DATASET SECTION
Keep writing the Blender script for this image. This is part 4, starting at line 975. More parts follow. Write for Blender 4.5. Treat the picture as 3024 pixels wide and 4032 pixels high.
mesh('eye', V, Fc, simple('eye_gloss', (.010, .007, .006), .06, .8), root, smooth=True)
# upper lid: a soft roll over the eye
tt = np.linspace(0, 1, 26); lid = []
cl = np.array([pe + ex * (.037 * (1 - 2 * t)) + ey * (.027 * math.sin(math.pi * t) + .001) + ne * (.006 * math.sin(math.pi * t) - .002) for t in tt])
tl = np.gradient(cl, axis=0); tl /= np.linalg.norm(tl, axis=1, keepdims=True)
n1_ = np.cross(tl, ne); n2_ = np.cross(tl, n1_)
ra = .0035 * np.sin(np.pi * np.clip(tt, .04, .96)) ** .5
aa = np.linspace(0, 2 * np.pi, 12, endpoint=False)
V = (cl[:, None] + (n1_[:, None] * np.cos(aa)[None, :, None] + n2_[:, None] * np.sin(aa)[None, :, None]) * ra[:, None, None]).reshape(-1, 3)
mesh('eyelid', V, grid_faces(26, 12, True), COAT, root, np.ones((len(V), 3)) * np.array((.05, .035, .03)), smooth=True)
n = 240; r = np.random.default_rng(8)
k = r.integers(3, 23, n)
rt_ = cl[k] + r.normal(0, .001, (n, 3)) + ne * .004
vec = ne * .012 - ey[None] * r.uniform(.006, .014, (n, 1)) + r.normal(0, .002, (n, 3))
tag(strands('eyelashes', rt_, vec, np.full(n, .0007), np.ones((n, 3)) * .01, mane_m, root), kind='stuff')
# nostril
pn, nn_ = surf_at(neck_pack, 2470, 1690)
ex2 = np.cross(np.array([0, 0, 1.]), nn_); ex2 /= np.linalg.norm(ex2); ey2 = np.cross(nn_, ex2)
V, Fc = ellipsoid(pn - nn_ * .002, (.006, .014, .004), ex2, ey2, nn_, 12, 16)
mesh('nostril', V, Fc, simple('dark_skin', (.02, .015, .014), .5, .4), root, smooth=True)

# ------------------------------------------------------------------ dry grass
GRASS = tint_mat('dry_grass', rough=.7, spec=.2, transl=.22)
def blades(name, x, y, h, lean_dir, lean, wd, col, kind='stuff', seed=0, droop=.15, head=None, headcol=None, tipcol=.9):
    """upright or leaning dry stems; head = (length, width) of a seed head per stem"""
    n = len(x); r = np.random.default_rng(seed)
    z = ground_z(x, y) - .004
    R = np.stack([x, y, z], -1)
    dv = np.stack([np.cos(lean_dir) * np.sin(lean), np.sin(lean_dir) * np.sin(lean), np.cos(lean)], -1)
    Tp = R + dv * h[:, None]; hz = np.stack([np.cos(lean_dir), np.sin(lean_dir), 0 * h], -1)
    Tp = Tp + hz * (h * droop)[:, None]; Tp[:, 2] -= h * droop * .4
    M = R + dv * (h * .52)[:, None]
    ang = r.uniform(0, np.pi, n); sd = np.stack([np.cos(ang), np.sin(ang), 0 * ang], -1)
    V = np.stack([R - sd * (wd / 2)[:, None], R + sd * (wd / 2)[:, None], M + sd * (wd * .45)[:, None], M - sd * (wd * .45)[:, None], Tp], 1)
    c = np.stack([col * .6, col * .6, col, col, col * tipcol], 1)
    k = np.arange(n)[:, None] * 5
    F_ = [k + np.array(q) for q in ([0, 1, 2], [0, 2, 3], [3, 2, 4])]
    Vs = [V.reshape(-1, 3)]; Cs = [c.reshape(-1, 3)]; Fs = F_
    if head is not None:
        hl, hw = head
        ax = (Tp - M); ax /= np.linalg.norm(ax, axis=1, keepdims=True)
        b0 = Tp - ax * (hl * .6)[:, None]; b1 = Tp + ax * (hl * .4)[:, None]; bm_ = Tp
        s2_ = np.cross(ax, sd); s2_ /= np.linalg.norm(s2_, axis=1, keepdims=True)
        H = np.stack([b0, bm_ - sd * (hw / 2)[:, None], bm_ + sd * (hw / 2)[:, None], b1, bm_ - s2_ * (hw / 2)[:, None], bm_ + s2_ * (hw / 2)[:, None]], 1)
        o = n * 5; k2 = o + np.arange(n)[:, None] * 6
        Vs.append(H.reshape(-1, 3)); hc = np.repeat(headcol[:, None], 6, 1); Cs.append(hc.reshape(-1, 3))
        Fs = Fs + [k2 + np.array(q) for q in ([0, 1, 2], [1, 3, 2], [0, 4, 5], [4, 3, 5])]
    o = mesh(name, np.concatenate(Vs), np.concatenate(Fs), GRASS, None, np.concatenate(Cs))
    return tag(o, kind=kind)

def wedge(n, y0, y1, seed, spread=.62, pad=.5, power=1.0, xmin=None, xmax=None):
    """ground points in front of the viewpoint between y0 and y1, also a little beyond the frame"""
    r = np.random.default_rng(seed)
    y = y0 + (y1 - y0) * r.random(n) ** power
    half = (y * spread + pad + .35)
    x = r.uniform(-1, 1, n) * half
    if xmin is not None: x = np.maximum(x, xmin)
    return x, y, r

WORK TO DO
Emit the full listing verbatim.

OUTPUT BELOW
Keep writing the Blender script for this image. This is part 4, starting at line 975. More parts follow. Write for Blender 4.5. Treat the picture as 3024 pixels wide and 4032 pixels high.
mesh('eye', V, Fc, simple('eye_gloss', (.010, .007, .006), .06, .8), root, smooth=True)
# upper lid: a soft roll over the eye
tt = np.linspace(0, 1, 26); lid = []
cl = np.array([pe + ex * (.037 * (1 - 2 * t)) + ey * (.027 * math.sin(math.pi * t) + .001) + ne * (.006 * math.sin(math.pi * t) - .002) for t in tt])
tl = np.gradient(cl, axis=0); tl /= np.linalg.norm(tl, axis=1, keepdims=True)
n1_ = np.cross(tl, ne); n2_ = np.cross(tl, n1_)
ra = .0035 * np.sin(np.pi * np.clip(tt, .04, .96)) ** .5
aa = np.linspace(0, 2 * np.pi, 12, endpoint=False)
V = (cl[:, None] + (n1_[:, None] * np.cos(aa)[None, :, None] + n2_[:, None] * np.sin(aa)[None, :, None]) * ra[:, None, None]).reshape(-1, 3)
mesh('eyelid', V, grid_faces(26, 12, True), COAT, root, np.ones((len(V), 3)) * np.array((.05, .035, .03)), smooth=True)
n = 240; r = np.random.default_rng(8)
k = r.integers(3, 23, n)
rt_ = cl[k] + r.normal(0, .001, (n, 3)) + ne * .004
vec = ne * .012 - ey[None] * r.uniform(.006, .014, (n, 1)) + r.normal(0, .002, (n, 3))
tag(strands('eyelashes', rt_, vec, np.full(n, .0007), np.ones((n, 3)) * .01, mane_m, root), kind='stuff')
# nostril
pn, nn_ = surf_at(neck_pack, 2470, 1690)
ex2 = np.cross(np.array([0, 0, 1.]), nn_); ex2 /= np.linalg.norm(ex2); ey2 = np.cross(nn_, ex2)
V, Fc = ellipsoid(pn - nn_ * .002, (.006, .014, .004), ex2, ey2, nn_, 12, 16)
mesh('nostril', V, Fc, simple('dark_skin', (.02, .015, .014), .5, .4), root, smooth=True)

# ------------------------------------------------------------------ dry grass
GRASS = tint_mat('dry_grass', rough=.7, spec=.2, transl=.22)
def blades(name, x, y, h, lean_dir, lean, wd, col, kind='stuff', seed=0, droop=.15, head=None, headcol=None, tipcol=.9):
    """upright or leaning dry stems; head = (length, width) of a seed head per stem"""
    n = len(x); r = np.random.default_rng(seed)
    z = ground_z(x, y) - .004
    R = np.stack([x, y, z], -1)
    dv = np.stack([np.cos(lean_dir) * np.sin(lean), np.sin(lean_dir) * np.sin(lean), np.cos(lean)], -1)
    Tp = R + dv * h[:, None]; hz = np.stack([np.cos(lean_dir), np.sin(lean_dir), 0 * h], -1)
    Tp = Tp + hz * (h * droop)[:, None]; Tp[:, 2] -= h * droop * .4
    M = R + dv * (h * .52)[:, None]
    ang = r.uniform(0, np.pi, n); sd = np.stack([np.cos(ang), np.sin(ang), 0 * ang], -1)
    V = np.stack([R - sd * (wd / 2)[:, None], R + sd * (wd / 2)[:, None], M + sd * (wd * .45)[:, None], M - sd * (wd * .45)[:, None], Tp], 1)
    c = np.stack([col * .6, col * .6, col, col, col * tipcol], 1)
    k = np.arange(n)[:, None] * 5
    F_ = [k + np.array(q) for q in ([0, 1, 2], [0, 2, 3], [3, 2, 4])]
    Vs = [V.reshape(-1, 3)]; Cs = [c.reshape(-1, 3)]; Fs = F_
    if head is not None:
        hl, hw = head
        ax = (Tp - M); ax /= np.linalg.norm(ax, axis=1, keepdims=True)
        b0 = Tp - ax * (hl * .6)[:, None]; b1 = Tp + ax * (hl * .4)[:, None]; bm_ = Tp
        s2_ = np.cross(ax, sd); s2_ /= np.linalg.norm(s2_, axis=1, keepdims=True)
        H = np.stack([b0, bm_ - sd * (hw / 2)[:, None], bm_ + sd * (hw / 2)[:, None], b1, bm_ - s2_ * (hw / 2)[:, None], bm_ + s2_ * (hw / 2)[:, None]], 1)
        o = n * 5; k2 = o + np.arange(n)[:, None] * 6
        Vs.append(H.reshape(-1, 3)); hc = np.repeat(headcol[:, None], 6, 1); Cs.append(hc.reshape(-1, 3))
        Fs = Fs + [k2 + np.array(q) for q in ([0, 1, 2], [1, 3, 2], [0, 4, 5], [4, 3, 5])]
    o = mesh(name, np.concatenate(Vs), np.concatenate(Fs), GRASS, None, np.concatenate(Cs))
    return tag(o, kind=kind)

def wedge(n, y0, y1, seed, spread=.62, pad=.5, power=1.0, xmin=None, xmax=None):
    """ground points in front of the viewpoint between y0 and y1, also a little beyond the frame"""
    r = np.random.default_rng(seed)
    y = y0 + (y1 - y0) * r.random(n) ** power
    half = (y * spread + pad + .35)
    x = r.uniform(-1, 1, n) * half
    if xmin is not None: x = np.maximum(x, xmin)
    return x, y, r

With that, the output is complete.